*Data block*
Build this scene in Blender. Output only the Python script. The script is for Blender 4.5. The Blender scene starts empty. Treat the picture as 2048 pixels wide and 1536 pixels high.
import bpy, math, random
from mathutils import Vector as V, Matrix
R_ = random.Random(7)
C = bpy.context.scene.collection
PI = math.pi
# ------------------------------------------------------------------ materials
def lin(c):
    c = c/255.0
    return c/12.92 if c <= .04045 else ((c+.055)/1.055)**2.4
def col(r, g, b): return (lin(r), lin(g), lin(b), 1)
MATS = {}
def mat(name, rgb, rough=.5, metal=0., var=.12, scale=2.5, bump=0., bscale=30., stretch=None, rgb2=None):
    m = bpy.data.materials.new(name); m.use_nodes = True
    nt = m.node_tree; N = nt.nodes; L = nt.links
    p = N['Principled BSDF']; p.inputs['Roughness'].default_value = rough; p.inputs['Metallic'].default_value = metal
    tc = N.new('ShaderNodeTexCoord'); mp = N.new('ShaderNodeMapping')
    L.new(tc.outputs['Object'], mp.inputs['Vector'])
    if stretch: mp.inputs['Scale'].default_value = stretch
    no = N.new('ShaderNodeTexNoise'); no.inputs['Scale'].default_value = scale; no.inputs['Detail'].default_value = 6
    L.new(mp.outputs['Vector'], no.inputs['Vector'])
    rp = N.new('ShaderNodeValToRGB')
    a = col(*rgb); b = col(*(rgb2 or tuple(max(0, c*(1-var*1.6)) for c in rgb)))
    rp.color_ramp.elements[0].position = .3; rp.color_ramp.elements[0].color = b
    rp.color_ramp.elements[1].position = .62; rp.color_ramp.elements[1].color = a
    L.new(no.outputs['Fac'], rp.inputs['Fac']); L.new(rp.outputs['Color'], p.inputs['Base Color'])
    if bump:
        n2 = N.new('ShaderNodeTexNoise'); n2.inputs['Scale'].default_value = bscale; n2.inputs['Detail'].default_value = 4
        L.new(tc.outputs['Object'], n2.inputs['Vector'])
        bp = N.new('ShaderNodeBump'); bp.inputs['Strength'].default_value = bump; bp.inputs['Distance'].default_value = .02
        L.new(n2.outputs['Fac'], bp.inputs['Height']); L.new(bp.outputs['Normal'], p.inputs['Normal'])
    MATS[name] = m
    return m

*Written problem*
In the listing above, count each line that holds the string "scene". Give the number only.

*Answer below*
2